While we were at Graham Friends, Susan, our daughters, and I would annually visit family back in Ohio. One Christmas, my dad, a graduate of Wittenberg in our hometown, asked me why I was a pastor among the Friends. After all, the Lutheran Church needed pastors, he exclaimed, and I was Lutheran, so why didn’t I come home to the Lutheran Church? With, I like to think, somewhat the same tone as Jesus took with Mary and Joseph in today’s gospel lesson, I told my dad that I didn’t know there was such a thing as Lutheran churches any more. He tried to assure me that there were, and that he attended First Lutheran every Sunday. Of course, I knew this but played along, and replied, “Oh, I see the misunderstanding. You think that because it says ‘Lutheran’ on the sign out front that it’s a Lutheran Church.”
I explained to him that a Lutheran Church believes in the Word of God, and he assured me that the Word was read every single Sunday morning at First Lutheran. I responded in the same cheeky, though I think somewhat Christlike, manner that a church named after the great Reformer would not dispense with passages they found culturally sensitive, politically incorrect, or otherwise bothersome, that Luther was rolling in his grave, and that I would sooner serve among the Friends for the rest of my life than be a Lutheran pastor.
Ah, God works in mysterious ways. Can I get an “amen” among you Lutherans?
It was right around that time that I found out that a new Lutheran church was coming into being, that there were people like you who were beyond fed up with the state of things in their Lutheran denomination, and were making a place for me that I could call “home,” and where I could and would come home to at long last. And so, I say thank you.
I realize that I was destined by the love of God to be his son through baptism into Jesus Christ.[1] He had chosen me and I knew it. What I didn’t know, and this may be as strange for you to hear as it is for me to say, is that he also destined me to be a Lutheran and to be a Lutheran pastor. I know; I know. I’ve had a whacky road from Lutheran to Presbyterian to Disciples of Christ to United Methodist to Wesleyan to Friends in order to come home and be a pastor in the Lutheran Church.
But you’ve already “amened” that God works in mysterious ways.
Besides, I’ve been a Lutheran during the whole journey, even when I didn’t realize it. It was a birthright Quaker and seminary professor who first pointed it out to me. He told me that my papers were filled with Luther’s theology and wanted to know where I learned it. I told him the only thing I could think of, that I was confirmed at St. Luke’s 30 years previous.

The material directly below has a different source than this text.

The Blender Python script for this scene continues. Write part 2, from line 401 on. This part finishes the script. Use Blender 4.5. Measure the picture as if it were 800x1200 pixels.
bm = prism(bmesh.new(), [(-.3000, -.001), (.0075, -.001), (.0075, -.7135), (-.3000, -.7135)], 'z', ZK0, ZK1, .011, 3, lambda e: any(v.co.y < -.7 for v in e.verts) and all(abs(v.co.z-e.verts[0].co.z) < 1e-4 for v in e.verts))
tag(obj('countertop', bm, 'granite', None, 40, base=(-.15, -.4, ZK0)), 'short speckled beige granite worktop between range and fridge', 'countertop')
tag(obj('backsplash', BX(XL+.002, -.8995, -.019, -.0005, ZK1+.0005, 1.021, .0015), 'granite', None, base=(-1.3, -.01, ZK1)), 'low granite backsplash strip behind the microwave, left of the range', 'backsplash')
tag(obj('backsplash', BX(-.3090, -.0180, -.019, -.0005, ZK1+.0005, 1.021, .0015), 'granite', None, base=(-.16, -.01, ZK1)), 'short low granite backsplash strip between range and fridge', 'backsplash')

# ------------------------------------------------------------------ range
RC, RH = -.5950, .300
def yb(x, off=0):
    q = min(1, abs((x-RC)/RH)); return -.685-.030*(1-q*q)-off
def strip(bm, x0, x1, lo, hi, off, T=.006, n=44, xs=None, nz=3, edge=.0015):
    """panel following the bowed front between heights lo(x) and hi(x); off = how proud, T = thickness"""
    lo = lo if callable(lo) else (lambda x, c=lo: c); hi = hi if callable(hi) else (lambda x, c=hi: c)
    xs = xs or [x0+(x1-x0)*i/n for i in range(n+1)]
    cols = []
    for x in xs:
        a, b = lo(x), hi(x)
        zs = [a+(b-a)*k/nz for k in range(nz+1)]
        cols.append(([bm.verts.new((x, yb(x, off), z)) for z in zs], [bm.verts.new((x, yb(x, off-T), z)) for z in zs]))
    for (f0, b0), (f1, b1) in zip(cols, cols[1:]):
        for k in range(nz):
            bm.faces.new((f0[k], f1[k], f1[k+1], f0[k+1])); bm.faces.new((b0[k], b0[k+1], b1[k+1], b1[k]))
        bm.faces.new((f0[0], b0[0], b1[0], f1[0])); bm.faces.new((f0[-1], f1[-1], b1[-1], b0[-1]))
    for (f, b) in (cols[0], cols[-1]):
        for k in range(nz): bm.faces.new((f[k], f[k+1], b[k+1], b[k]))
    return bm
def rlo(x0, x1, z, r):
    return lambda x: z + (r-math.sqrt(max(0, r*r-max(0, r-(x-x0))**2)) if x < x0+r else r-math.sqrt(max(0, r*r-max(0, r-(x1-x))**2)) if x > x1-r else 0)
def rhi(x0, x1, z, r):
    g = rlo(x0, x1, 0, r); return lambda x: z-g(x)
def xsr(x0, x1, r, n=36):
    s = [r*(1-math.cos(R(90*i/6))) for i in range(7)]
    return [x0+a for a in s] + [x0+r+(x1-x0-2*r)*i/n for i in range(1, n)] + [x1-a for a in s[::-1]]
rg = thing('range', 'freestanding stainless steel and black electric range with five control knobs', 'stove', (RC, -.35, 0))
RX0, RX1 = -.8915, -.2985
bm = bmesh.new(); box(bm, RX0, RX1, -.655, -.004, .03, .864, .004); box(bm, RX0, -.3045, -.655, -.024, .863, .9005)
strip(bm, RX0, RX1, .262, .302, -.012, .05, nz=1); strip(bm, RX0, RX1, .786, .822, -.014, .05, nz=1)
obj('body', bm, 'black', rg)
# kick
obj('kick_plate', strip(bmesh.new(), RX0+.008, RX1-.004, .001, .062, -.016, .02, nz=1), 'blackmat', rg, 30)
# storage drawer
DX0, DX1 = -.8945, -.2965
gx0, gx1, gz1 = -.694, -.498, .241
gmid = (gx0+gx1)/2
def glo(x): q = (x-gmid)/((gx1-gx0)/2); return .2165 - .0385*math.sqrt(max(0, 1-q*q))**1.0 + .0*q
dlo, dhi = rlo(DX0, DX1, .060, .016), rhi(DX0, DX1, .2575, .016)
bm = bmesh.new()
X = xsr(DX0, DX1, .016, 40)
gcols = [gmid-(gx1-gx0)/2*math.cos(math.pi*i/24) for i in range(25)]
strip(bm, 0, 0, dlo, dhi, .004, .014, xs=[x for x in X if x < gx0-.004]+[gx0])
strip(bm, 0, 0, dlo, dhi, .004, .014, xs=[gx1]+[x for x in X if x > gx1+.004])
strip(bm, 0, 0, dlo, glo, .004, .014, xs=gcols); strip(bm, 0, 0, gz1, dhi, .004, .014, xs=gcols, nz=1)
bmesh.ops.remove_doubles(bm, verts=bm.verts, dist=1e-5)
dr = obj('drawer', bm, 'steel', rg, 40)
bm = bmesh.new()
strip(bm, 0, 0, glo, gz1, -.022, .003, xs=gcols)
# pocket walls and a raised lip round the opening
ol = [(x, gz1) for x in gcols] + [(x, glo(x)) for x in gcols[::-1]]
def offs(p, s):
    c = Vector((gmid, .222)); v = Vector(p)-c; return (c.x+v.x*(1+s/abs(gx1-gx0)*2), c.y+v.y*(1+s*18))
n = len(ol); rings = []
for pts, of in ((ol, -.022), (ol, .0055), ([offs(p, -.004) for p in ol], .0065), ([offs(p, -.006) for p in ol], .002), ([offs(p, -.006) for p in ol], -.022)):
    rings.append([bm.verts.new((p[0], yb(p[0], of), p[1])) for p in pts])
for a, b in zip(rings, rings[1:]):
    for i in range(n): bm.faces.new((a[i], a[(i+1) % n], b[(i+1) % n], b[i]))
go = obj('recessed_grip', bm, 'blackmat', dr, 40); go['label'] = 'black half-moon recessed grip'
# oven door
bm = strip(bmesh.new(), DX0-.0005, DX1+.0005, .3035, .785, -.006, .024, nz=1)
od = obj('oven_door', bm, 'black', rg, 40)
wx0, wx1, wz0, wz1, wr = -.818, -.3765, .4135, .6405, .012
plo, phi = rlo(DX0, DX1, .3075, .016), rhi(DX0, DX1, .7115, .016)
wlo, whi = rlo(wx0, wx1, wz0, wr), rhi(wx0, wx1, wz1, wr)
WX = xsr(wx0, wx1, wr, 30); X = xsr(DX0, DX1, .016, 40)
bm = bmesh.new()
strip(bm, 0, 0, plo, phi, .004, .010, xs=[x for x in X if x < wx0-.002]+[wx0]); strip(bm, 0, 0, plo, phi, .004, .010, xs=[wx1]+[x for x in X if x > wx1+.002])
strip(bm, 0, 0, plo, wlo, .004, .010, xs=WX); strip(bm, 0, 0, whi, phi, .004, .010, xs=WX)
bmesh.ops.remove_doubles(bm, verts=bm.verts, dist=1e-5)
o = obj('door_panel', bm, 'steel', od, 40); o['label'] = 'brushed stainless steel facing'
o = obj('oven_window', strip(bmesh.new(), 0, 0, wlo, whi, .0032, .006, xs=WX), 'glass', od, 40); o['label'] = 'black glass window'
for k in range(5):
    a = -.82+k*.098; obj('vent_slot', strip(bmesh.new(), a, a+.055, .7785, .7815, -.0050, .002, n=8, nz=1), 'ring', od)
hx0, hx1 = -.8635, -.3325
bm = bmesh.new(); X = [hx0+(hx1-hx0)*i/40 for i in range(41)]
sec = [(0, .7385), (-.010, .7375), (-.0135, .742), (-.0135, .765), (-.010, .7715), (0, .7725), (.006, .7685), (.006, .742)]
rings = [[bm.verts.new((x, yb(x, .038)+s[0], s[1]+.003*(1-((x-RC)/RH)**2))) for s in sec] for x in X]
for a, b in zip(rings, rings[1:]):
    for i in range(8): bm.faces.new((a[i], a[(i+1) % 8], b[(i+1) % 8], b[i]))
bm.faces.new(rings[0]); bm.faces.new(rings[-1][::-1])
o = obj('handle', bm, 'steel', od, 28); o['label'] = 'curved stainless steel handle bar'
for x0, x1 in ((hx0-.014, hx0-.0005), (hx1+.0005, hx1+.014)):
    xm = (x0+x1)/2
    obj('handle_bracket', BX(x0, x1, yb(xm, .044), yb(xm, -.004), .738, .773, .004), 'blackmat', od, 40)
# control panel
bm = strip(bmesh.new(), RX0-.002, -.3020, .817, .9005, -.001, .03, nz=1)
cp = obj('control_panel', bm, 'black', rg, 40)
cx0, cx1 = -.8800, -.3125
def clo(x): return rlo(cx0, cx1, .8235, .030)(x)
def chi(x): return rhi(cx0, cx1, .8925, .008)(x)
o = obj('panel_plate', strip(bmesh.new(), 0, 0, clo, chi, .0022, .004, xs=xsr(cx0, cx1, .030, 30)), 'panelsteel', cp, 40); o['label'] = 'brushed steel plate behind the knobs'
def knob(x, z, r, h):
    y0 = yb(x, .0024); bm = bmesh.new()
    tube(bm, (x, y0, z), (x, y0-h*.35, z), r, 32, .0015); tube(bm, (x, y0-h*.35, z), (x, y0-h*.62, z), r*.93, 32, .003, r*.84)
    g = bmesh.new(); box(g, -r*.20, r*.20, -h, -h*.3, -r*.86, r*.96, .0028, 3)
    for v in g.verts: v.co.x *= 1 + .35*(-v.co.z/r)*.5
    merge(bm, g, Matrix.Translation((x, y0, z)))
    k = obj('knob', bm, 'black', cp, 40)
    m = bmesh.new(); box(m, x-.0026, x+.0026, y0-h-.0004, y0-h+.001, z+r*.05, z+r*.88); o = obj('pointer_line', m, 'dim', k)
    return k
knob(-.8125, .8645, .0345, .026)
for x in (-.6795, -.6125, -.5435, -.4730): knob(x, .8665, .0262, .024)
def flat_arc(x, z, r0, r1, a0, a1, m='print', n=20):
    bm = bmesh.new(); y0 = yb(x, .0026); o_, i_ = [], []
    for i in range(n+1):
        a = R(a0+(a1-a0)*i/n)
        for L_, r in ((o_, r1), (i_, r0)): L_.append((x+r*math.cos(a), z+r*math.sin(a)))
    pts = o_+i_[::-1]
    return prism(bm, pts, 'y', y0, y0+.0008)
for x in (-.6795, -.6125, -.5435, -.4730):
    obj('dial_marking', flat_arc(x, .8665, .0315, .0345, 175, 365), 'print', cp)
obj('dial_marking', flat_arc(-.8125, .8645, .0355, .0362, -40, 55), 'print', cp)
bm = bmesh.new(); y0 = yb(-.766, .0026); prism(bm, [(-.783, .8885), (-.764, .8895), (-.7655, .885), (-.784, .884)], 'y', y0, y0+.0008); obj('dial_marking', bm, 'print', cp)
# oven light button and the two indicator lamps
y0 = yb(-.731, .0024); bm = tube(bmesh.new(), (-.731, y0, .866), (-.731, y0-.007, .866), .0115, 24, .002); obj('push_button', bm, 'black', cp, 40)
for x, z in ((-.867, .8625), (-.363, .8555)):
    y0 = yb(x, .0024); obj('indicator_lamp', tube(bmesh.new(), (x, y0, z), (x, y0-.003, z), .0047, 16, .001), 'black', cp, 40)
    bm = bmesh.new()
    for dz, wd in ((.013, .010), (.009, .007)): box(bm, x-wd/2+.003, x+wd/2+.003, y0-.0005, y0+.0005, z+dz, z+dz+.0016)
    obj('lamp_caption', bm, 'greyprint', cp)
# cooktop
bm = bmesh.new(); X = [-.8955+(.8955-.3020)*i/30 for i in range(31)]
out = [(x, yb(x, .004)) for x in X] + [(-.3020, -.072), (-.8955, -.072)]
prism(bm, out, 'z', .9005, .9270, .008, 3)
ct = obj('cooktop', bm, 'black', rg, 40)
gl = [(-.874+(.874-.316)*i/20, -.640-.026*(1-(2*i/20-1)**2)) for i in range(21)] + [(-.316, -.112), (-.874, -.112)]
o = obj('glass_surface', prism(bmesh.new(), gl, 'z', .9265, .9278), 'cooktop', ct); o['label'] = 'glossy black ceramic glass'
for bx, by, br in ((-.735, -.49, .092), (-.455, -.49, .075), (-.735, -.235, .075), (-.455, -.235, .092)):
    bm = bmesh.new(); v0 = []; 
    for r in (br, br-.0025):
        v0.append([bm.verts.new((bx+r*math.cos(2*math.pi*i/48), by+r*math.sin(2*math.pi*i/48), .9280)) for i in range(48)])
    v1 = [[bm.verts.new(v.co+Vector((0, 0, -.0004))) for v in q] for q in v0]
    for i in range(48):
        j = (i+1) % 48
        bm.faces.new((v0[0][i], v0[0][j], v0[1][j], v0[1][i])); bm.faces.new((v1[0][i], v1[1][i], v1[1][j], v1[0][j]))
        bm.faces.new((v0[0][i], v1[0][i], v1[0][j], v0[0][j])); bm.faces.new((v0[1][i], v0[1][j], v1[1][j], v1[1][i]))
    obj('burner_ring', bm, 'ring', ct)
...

This time, I wasn’t trying to be sassy; I just plain didn’t know anything else to offer as explanation. Now I know. It was because I learned the Catechism, however imperfectly, then kept going to church and, more importantly, reading my Bible every day. Isn’t that what Luther did? How else does one believe what Luther believed than by reading the Scripture? I know; you can end up in a Presbyterian Church the same way—or the Disciples, the Methodists, the Wesleyans, or the Friends. But when you have the Catechism as a guide to the Scripture, one could scarcely go wrong. One could even end up becoming “the Lutheran pastor of a Friends Meeting.”[2] God works in mysterious ways, yet he does so as he reveals to us the mystery of his will.
He has always been faithful to keep me, in whatever denomination, focused on Jesus. He, Jesus, is after all, the mystery of God’s will. What keeps us going, whether pastors or laity, isn’t some special revelation or gnostic mystery unveiled just for us. What keeps us going—what keeps the whole church going throughout the millennia—is God’s revealing of the ultimate Mystery: Jesus Christ. We may not know what comes next, what church we’ll be in a year or 20 years from now. But we know Jesus will be there among us. Knowing that Mystery made known to us by the will of God, makes the whole journey worth it—though I would have preferred to stay at St. Luke’s for the duration. I loved that church.
But then I wouldn’t have married Susan. I wouldn’t be the pastor of St. Paul’s. I wouldn’t know all of you pastors and others who have graced me today with your presence. But I would know, and have known all along, him in whom we have redemption and grace, he who brings us together and holds us together—if in very mysterious ways.
To God alone be the glory through Jesus Christ our Lord. Amen
[1] The Revised Standard Version (Oak Harbor, WA: Logos Research Systems, Inc., 1971), Eph 1:5.
[2] This is how a reporter for the Burlington Times-News referred to me in a 2006 article.